Mr. Bacon said that there was one question before the House, and they were debating upon another, in an animated manner and on an extensive scale, before they come to it. It would be recollected, he hoped, that this question was not then before the House. To what point, therefore, could these discussions lead? He was for going into a Committee of the Whole, and meeting the resolution face to face.

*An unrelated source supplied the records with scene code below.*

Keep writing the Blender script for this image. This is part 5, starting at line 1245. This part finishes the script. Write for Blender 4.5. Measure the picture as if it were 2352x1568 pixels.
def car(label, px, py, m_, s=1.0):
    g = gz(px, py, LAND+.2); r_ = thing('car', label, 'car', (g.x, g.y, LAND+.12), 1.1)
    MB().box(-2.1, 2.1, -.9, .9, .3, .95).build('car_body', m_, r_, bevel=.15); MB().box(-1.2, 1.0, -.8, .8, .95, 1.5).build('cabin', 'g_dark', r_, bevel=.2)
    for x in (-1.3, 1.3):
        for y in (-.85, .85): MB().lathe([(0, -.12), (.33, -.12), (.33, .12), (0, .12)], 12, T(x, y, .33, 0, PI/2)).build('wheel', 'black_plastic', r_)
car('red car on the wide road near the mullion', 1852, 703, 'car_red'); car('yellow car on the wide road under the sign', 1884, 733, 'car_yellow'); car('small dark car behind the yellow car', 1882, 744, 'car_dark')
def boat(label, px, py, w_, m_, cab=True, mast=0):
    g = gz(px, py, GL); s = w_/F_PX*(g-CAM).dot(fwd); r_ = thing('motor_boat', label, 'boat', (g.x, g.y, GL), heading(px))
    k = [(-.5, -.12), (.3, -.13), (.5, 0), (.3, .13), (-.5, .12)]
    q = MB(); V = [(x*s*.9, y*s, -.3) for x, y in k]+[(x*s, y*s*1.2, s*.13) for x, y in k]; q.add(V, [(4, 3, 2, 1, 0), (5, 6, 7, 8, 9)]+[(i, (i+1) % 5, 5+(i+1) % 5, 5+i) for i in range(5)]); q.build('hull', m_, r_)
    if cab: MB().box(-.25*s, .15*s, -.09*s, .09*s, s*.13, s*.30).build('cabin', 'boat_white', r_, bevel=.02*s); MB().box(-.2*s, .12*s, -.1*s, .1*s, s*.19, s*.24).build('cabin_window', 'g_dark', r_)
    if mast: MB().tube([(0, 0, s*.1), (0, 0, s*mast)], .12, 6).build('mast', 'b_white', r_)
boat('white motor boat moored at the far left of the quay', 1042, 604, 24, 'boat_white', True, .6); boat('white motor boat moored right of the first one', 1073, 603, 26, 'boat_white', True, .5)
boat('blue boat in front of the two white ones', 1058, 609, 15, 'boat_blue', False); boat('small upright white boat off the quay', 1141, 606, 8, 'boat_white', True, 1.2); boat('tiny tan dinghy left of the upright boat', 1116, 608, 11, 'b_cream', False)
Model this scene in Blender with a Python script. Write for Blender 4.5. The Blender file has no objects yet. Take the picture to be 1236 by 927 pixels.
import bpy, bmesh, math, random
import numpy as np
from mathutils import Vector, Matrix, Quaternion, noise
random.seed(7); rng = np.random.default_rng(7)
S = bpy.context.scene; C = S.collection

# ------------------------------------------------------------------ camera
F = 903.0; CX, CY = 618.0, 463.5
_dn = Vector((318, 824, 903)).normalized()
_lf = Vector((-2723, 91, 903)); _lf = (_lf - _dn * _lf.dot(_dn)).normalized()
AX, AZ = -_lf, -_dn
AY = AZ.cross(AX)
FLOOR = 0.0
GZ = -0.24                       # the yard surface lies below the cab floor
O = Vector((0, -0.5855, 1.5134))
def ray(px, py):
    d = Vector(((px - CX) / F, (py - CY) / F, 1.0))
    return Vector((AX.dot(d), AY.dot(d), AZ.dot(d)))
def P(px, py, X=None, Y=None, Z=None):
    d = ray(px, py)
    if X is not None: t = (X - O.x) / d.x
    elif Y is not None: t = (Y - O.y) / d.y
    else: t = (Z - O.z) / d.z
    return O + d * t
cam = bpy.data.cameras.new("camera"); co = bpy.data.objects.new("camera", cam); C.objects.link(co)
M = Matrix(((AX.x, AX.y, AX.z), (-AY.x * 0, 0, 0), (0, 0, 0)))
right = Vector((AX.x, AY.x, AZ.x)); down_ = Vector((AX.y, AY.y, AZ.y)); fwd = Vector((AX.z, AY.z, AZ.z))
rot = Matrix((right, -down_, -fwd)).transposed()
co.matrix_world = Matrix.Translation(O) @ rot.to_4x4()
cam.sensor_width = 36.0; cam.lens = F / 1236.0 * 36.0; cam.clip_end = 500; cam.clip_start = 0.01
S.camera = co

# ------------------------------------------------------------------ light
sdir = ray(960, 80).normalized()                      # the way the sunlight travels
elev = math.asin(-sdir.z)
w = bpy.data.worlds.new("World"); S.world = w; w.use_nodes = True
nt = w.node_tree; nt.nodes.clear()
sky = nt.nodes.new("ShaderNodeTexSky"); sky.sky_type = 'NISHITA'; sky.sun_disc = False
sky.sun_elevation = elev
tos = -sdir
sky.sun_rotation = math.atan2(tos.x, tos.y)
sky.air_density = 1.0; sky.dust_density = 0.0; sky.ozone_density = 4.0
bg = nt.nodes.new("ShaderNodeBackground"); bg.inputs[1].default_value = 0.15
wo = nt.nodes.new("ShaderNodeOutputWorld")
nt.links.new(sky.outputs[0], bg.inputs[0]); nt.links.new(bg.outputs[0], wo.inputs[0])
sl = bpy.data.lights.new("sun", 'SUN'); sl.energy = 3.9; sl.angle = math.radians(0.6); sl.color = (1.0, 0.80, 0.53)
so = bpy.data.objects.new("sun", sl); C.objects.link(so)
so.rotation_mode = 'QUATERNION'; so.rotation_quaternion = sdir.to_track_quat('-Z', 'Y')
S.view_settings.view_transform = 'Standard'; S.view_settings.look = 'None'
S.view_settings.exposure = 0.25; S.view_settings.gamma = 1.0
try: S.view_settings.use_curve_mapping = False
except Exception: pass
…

Mr. Dana said that the observations of the gentleman from Massachusetts would be correct, were it not for the objections made to the resolution. That question is, therefore, fairly before the House; and the real point is, whether the House will, or will not, adopt the resolution requesting information. To adopting this resolution, one objection is urged by the gentleman from Virginia, and enforced by the gentleman from Maryland. This resolution, say they, may irritate the Court of Spain, and this will be improper. One gentleman has said that the language of propriety is uniform and consistent. Let gentlemen look then at the resolution long since offered by the gentleman from Virginia, requesting papers in relation to a violation of compact on the part of Spain in the late proceedings at New Orleans. Let me ask, is there any thing in this calculated to gratify the courtly delicacy of a Castilian? Here Spain is explicitly charged with a violation of her engagement with us. Look at the resolution that took its birth in secret committee, and which might be termed the offspring of the intellectual energies of the gentleman from Virginia. It is willing to ascribe this breach of compact to the unauthorized misconduct of certain individuals, rather than to a want of good faith on the part of His Catholic Majesty. If this were not the style of direct complaint, it was, at least, harsh, and in no wise courtly. Look now at the resolution proposed by my colleague. Compare them, and if there is not a revolution in the force of language as well as in other things, say if the language of my colleague's resolution is not that of civility, moderation, and even flattery, compared with the language of the other two?